◆ TASK INSTRUCTIONS ◆
Beginning with the very first line, please reproduce the entries exactly through the line containing "0.01).build('tank_bracket', 'underbody', truck)".

◆ LISTED RECORDS ◆
● ● ● ● ● ● ●

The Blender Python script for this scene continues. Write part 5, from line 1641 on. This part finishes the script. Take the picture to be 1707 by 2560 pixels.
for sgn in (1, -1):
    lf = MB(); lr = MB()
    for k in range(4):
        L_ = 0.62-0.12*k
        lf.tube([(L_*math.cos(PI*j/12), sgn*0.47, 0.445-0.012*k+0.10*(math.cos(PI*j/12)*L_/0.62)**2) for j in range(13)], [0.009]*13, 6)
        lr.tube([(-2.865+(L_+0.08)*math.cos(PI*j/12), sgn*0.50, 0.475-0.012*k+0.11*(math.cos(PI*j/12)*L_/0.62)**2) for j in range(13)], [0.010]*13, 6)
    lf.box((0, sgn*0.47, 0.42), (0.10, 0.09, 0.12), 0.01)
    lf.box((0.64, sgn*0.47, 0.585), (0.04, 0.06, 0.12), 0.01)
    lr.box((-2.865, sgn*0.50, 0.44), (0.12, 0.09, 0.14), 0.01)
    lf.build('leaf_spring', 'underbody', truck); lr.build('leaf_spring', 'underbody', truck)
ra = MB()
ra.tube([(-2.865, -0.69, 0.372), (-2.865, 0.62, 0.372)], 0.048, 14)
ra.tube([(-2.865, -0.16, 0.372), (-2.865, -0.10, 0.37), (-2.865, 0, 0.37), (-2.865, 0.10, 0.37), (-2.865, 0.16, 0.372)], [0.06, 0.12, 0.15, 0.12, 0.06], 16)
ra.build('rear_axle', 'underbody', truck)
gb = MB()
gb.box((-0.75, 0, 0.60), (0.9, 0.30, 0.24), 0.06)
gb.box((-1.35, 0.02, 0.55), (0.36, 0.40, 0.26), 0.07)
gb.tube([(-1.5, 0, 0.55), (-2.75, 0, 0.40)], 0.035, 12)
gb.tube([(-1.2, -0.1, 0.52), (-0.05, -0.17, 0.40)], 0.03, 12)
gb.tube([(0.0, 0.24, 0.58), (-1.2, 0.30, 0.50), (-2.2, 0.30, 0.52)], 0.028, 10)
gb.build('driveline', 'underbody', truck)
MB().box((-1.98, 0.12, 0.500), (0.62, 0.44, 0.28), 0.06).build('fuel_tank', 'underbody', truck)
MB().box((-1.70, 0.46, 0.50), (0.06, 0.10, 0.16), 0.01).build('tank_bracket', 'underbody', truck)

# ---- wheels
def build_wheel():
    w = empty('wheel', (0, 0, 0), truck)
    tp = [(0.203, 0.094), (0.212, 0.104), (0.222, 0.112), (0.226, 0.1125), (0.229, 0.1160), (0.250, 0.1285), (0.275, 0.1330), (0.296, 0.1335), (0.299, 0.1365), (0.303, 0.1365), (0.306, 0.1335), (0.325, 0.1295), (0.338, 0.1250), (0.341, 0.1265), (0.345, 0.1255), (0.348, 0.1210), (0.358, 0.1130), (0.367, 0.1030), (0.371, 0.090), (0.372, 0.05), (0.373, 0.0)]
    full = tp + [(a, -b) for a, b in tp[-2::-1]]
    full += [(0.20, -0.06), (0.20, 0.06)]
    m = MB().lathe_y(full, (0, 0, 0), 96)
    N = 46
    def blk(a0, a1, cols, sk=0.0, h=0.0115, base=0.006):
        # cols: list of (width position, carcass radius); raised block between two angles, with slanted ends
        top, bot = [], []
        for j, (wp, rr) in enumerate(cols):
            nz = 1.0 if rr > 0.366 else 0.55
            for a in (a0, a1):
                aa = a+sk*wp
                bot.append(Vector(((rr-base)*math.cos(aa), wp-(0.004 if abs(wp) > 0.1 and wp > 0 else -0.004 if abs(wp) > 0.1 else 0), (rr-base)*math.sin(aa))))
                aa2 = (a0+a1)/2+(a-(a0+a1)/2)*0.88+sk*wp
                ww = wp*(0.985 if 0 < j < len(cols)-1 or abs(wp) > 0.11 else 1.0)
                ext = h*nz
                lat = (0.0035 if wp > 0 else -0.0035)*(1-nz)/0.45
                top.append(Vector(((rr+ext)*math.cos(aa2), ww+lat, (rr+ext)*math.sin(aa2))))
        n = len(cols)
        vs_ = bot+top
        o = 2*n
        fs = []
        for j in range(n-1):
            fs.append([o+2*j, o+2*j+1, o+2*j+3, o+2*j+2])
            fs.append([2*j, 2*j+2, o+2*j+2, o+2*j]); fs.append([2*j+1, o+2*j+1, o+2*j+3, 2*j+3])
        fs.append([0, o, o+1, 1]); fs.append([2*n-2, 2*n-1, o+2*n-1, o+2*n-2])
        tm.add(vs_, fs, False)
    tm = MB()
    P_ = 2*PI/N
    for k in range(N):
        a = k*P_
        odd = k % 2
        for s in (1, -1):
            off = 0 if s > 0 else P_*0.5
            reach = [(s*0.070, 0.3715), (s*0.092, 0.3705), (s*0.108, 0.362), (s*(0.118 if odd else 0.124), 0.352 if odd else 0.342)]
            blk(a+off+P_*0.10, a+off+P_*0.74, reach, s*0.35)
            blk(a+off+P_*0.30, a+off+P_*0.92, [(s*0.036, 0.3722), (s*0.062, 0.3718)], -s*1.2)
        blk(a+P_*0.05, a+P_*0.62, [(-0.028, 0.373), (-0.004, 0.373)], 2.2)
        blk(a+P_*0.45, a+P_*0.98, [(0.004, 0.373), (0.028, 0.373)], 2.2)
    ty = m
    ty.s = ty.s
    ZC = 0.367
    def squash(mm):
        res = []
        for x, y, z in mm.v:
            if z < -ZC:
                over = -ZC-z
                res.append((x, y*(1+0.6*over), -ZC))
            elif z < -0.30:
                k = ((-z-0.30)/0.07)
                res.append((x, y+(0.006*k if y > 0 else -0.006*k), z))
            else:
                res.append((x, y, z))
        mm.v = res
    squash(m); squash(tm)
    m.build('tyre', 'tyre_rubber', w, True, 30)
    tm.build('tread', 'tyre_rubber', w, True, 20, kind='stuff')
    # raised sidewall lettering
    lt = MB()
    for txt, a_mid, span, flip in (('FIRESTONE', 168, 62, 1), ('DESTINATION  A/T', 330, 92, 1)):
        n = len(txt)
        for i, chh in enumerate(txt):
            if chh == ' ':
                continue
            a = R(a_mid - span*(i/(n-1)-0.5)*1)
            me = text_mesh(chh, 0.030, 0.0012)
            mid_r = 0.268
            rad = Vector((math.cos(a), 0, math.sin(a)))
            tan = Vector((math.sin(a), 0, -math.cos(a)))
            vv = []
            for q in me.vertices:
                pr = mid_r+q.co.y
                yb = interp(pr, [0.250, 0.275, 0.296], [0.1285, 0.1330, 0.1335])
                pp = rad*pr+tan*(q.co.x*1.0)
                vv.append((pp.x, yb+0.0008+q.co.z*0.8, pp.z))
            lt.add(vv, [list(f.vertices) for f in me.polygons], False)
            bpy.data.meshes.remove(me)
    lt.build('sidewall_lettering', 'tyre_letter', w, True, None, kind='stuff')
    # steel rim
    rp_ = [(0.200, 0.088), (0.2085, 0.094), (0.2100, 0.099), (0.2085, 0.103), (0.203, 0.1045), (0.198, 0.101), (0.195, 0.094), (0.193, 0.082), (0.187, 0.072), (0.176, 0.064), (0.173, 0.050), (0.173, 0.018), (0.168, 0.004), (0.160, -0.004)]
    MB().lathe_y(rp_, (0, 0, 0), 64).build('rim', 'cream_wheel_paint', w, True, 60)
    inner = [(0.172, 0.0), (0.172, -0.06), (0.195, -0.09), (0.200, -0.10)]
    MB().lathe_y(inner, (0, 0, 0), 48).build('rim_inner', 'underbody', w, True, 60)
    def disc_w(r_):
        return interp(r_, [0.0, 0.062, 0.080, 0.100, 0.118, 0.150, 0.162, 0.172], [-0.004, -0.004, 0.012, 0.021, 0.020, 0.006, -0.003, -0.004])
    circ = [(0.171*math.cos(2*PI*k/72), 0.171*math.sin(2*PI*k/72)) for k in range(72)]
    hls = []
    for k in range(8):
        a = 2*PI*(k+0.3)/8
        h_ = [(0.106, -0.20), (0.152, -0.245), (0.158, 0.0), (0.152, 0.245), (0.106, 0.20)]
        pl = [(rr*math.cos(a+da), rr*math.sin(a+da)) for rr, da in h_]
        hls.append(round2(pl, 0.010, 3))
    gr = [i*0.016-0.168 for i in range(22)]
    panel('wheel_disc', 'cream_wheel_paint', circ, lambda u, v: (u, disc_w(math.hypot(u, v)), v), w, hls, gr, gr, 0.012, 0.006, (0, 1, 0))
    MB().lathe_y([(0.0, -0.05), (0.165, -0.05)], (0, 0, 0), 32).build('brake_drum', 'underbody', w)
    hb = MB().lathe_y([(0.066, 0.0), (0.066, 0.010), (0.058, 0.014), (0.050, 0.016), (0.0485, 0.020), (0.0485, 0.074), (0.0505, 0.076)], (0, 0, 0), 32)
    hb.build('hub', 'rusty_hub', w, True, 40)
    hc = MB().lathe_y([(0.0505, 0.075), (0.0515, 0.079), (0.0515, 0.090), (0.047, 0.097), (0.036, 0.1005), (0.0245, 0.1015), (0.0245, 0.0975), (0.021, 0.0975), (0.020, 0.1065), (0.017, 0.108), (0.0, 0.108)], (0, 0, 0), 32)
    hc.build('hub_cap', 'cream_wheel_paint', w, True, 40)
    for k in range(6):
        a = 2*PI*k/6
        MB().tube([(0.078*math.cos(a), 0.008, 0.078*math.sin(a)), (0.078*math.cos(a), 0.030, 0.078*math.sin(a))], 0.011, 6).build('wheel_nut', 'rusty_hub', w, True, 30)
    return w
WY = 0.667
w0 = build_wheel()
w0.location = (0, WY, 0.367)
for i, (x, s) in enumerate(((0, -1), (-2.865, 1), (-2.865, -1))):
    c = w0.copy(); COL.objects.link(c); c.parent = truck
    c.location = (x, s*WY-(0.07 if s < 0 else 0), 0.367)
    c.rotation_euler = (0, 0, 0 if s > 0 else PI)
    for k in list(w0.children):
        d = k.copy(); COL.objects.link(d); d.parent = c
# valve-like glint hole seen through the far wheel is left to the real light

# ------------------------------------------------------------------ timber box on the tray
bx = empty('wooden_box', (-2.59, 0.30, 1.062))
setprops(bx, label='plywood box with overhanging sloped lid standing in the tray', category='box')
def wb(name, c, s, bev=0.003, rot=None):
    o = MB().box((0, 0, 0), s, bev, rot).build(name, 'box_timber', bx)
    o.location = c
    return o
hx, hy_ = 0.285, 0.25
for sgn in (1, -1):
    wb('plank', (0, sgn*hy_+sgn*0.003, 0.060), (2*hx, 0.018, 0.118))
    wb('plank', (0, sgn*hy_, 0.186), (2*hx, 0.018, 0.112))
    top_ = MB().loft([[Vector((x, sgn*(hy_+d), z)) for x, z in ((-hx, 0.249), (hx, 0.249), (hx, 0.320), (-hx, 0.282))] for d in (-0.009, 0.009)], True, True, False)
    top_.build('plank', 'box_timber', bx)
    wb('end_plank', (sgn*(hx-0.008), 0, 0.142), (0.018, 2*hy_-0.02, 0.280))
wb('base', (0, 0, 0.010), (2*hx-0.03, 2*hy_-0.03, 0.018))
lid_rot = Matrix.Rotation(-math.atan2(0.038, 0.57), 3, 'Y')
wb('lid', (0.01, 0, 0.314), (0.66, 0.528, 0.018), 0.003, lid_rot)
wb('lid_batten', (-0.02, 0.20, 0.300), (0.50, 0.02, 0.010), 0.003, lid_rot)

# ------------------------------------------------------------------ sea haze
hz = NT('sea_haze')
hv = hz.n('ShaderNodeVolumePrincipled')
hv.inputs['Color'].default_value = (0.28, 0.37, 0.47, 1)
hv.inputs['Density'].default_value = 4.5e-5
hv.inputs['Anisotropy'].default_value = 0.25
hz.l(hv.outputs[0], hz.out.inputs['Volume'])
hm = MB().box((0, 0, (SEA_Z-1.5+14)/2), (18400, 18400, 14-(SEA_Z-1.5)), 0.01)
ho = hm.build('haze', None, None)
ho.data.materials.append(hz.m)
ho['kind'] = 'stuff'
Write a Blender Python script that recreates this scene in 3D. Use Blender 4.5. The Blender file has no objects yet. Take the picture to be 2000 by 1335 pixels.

● ● ● ● ● ● ●

◆ EXERCISE ANSWER ◆
The Blender Python script for this scene continues. Write part 5, from line 1641 on. This part finishes the script. Take the picture to be 1707 by 2560 pixels.
for sgn in (1, -1):
    lf = MB(); lr = MB()
    for k in range(4):
        L_ = 0.62-0.12*k
        lf.tube([(L_*math.cos(PI*j/12), sgn*0.47, 0.445-0.012*k+0.10*(math.cos(PI*j/12)*L_/0.62)**2) for j in range(13)], [0.009]*13, 6)
        lr.tube([(-2.865+(L_+0.08)*math.cos(PI*j/12), sgn*0.50, 0.475-0.012*k+0.11*(math.cos(PI*j/12)*L_/0.62)**2) for j in range(13)], [0.010]*13, 6)
    lf.box((0, sgn*0.47, 0.42), (0.10, 0.09, 0.12), 0.01)
    lf.box((0.64, sgn*0.47, 0.585), (0.04, 0.06, 0.12), 0.01)
    lr.box((-2.865, sgn*0.50, 0.44), (0.12, 0.09, 0.14), 0.01)
    lf.build('leaf_spring', 'underbody', truck); lr.build('leaf_spring', 'underbody', truck)
ra = MB()
ra.tube([(-2.865, -0.69, 0.372), (-2.865, 0.62, 0.372)], 0.048, 14)
ra.tube([(-2.865, -0.16, 0.372), (-2.865, -0.10, 0.37), (-2.865, 0, 0.37), (-2.865, 0.10, 0.37), (-2.865, 0.16, 0.372)], [0.06, 0.12, 0.15, 0.12, 0.06], 16)
ra.build('rear_axle', 'underbody', truck)
gb = MB()
gb.box((-0.75, 0, 0.60), (0.9, 0.30, 0.24), 0.06)
gb.box((-1.35, 0.02, 0.55), (0.36, 0.40, 0.26), 0.07)
gb.tube([(-1.5, 0, 0.55), (-2.75, 0, 0.40)], 0.035, 12)
gb.tube([(-1.2, -0.1, 0.52), (-0.05, -0.17, 0.40)], 0.03, 12)
gb.tube([(0.0, 0.24, 0.58), (-1.2, 0.30, 0.50), (-2.2, 0.30, 0.52)], 0.028, 10)
gb.build('driveline', 'underbody', truck)
MB().box((-1.98, 0.12, 0.500), (0.62, 0.44, 0.28), 0.06).build('fuel_tank', 'underbody', truck)
MB().box((-1.70, 0.46, 0.50), (0.06, 0.10, 0.16), 0.01).build('tank_bracket', 'underbody', truck)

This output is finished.